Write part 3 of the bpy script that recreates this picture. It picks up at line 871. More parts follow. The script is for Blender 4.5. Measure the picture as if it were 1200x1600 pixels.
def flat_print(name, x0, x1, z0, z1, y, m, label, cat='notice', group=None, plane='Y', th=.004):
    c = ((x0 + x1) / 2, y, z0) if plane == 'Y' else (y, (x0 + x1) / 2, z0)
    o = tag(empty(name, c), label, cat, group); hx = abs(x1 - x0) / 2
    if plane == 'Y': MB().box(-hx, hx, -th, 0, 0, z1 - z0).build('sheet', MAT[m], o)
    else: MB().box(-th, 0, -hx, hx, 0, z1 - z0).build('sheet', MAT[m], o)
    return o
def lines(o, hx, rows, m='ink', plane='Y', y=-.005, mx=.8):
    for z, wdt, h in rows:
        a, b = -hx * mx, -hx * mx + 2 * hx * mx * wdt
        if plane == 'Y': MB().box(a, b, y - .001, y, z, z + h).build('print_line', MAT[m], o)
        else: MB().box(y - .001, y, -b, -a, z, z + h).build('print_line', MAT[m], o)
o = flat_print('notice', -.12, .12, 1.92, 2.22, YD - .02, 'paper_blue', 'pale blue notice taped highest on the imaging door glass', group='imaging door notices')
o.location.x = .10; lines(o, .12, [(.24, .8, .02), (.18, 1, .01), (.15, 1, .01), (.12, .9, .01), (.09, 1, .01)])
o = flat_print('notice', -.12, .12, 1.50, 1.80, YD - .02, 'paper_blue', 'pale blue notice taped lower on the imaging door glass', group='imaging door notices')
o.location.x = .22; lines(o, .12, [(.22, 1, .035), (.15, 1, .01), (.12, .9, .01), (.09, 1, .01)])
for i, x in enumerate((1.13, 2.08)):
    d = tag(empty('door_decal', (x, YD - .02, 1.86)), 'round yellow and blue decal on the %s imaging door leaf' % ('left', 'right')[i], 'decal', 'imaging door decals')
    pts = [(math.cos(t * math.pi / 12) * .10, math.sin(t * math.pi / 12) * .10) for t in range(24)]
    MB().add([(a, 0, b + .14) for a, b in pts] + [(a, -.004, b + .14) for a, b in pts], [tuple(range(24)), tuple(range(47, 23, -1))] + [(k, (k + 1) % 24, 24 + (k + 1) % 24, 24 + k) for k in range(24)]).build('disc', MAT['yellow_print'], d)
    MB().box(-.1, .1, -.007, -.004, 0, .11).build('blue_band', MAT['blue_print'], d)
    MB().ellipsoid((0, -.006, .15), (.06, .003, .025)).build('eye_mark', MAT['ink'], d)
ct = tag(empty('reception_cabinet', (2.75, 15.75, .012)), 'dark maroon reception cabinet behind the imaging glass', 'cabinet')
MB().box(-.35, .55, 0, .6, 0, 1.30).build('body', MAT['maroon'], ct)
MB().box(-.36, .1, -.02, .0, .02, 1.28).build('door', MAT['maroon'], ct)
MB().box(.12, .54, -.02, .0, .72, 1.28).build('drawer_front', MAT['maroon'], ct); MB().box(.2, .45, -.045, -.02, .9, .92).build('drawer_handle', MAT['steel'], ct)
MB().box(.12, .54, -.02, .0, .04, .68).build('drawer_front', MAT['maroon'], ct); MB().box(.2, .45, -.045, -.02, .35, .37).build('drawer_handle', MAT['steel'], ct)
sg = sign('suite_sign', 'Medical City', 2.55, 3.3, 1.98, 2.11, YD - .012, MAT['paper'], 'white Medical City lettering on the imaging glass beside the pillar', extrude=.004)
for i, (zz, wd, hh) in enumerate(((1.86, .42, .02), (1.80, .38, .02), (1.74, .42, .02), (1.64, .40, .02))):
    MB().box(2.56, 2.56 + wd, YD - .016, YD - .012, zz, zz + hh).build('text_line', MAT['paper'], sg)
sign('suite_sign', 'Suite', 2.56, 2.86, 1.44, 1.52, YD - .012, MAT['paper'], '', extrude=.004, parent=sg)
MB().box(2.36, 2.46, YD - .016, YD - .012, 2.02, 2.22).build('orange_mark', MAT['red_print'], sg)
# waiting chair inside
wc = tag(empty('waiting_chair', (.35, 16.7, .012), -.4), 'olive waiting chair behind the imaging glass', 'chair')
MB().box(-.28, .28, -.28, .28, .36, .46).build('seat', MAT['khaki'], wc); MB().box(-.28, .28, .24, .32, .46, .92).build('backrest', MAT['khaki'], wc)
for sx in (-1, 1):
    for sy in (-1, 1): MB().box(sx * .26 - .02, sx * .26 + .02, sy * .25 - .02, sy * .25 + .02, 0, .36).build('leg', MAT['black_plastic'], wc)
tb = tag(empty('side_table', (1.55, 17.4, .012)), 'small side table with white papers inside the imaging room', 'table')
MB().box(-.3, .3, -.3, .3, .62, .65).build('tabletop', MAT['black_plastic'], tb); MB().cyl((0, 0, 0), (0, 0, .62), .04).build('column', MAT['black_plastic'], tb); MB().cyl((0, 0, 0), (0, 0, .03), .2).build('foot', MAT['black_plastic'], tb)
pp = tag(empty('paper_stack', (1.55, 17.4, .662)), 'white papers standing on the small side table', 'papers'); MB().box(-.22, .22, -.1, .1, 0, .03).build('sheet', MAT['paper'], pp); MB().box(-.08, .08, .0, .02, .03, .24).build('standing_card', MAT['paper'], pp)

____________

* **YOUR INSTRUCTIONS**: Repeat back the data above, exact to the last character.

* **WRITTEN SOLUTION**:
Write part 3 of the bpy script that recreates this picture. It picks up at line 871. More parts follow. The script is for Blender 4.5. Measure the picture as if it were 1200x1600 pixels.
def flat_print(name, x0, x1, z0, z1, y, m, label, cat='notice', group=None, plane='Y', th=.004):
    c = ((x0 + x1) / 2, y, z0) if plane == 'Y' else (y, (x0 + x1) / 2, z0)
    o = tag(empty(name, c), label, cat, group); hx = abs(x1 - x0) / 2
    if plane == 'Y': MB().box(-hx, hx, -th, 0, 0, z1 - z0).build('sheet', MAT[m], o)
    else: MB().box(-th, 0, -hx, hx, 0, z1 - z0).build('sheet', MAT[m], o)
    return o
def lines(o, hx, rows, m='ink', plane='Y', y=-.005, mx=.8):
    for z, wdt, h in rows:
        a, b = -hx * mx, -hx * mx + 2 * hx * mx * wdt
        if plane == 'Y': MB().box(a, b, y - .001, y, z, z + h).build('print_line', MAT[m], o)
        else: MB().box(y - .001, y, -b, -a, z, z + h).build('print_line', MAT[m], o)
o = flat_print('notice', -.12, .12, 1.92, 2.22, YD - .02, 'paper_blue', 'pale blue notice taped highest on the imaging door glass', group='imaging door notices')
o.location.x = .10; lines(o, .12, [(.24, .8, .02), (.18, 1, .01), (.15, 1, .01), (.12, .9, .01), (.09, 1, .01)])
o = flat_print('notice', -.12, .12, 1.50, 1.80, YD - .02, 'paper_blue', 'pale blue notice taped lower on the imaging door glass', group='imaging door notices')
o.location.x = .22; lines(o, .12, [(.22, 1, .035), (.15, 1, .01), (.12, .9, .01), (.09, 1, .01)])
for i, x in enumerate((1.13, 2.08)):
    d = tag(empty('door_decal', (x, YD - .02, 1.86)), 'round yellow and blue decal on the %s imaging door leaf' % ('left', 'right')[i], 'decal', 'imaging door decals')
    pts = [(math.cos(t * math.pi / 12) * .10, math.sin(t * math.pi / 12) * .10) for t in range(24)]
    MB().add([(a, 0, b + .14) for a, b in pts] + [(a, -.004, b + .14) for a, b in pts], [tuple(range(24)), tuple(range(47, 23, -1))] + [(k, (k + 1) % 24, 24 + (k + 1) % 24, 24 + k) for k in range(24)]).build('disc', MAT['yellow_print'], d)
    MB().box(-.1, .1, -.007, -.004, 0, .11).build('blue_band', MAT['blue_print'], d)
    MB().ellipsoid((0, -.006, .15), (.06, .003, .025)).build('eye_mark', MAT['ink'], d)
ct = tag(empty('reception_cabinet', (2.75, 15.75, .012)), 'dark maroon reception cabinet behind the imaging glass', 'cabinet')
MB().box(-.35, .55, 0, .6, 0, 1.30).build('body', MAT['maroon'], ct)
MB().box(-.36, .1, -.02, .0, .02, 1.28).build('door', MAT['maroon'], ct)
MB().box(.12, .54, -.02, .0, .72, 1.28).build('drawer_front', MAT['maroon'], ct); MB().box(.2, .45, -.045, -.02, .9, .92).build('drawer_handle', MAT['steel'], ct)
MB().box(.12, .54, -.02, .0, .04, .68).build('drawer_front', MAT['maroon'], ct); MB().box(.2, .45, -.045, -.02, .35, .37).build('drawer_handle', MAT['steel'], ct)
sg = sign('suite_sign', 'Medical City', 2.55, 3.3, 1.98, 2.11, YD - .012, MAT['paper'], 'white Medical City lettering on the imaging glass beside the pillar', extrude=.004)
for i, (zz, wd, hh) in enumerate(((1.86, .42, .02), (1.80, .38, .02), (1.74, .42, .02), (1.64, .40, .02))):
    MB().box(2.56, 2.56 + wd, YD - .016, YD - .012, zz, zz + hh).build('text_line', MAT['paper'], sg)
sign('suite_sign', 'Suite', 2.56, 2.86, 1.44, 1.52, YD - .012, MAT['paper'], '', extrude=.004, parent=sg)
MB().box(2.36, 2.46, YD - .016, YD - .012, 2.02, 2.22).build('orange_mark', MAT['red_print'], sg)
# waiting chair inside
wc = tag(empty('waiting_chair', (.35, 16.7, .012), -.4), 'olive waiting chair behind the imaging glass', 'chair')
MB().box(-.28, .28, -.28, .28, .36, .46).build('seat', MAT['khaki'], wc); MB().box(-.28, .28, .24, .32, .46, .92).build('backrest', MAT['khaki'], wc)
for sx in (-1, 1):
    for sy in (-1, 1): MB().box(sx * .26 - .02, sx * .26 + .02, sy * .25 - .02, sy * .25 + .02, 0, .36).build('leg', MAT['black_plastic'], wc)
tb = tag(empty('side_table', (1.55, 17.4, .012)), 'small side table with white papers inside the imaging room', 'table')
MB().box(-.3, .3, -.3, .3, .62, .65).build('tabletop', MAT['black_plastic'], tb); MB().cyl((0, 0, 0), (0, 0, .62), .04).build('column', MAT['black_plastic'], tb); MB().cyl((0, 0, 0), (0, 0, .03), .2).build('foot', MAT['black_plastic'], tb)
pp = tag(empty('paper_stack', (1.55, 17.4, .662)), 'white papers standing on the small side table', 'papers'); MB().box(-.22, .22, -.1, .1, 0, .03).build('sheet', MAT['paper'], pp); MB().box(-.08, .08, .0, .02, .03, .24).build('standing_card', MAT['paper'], pp)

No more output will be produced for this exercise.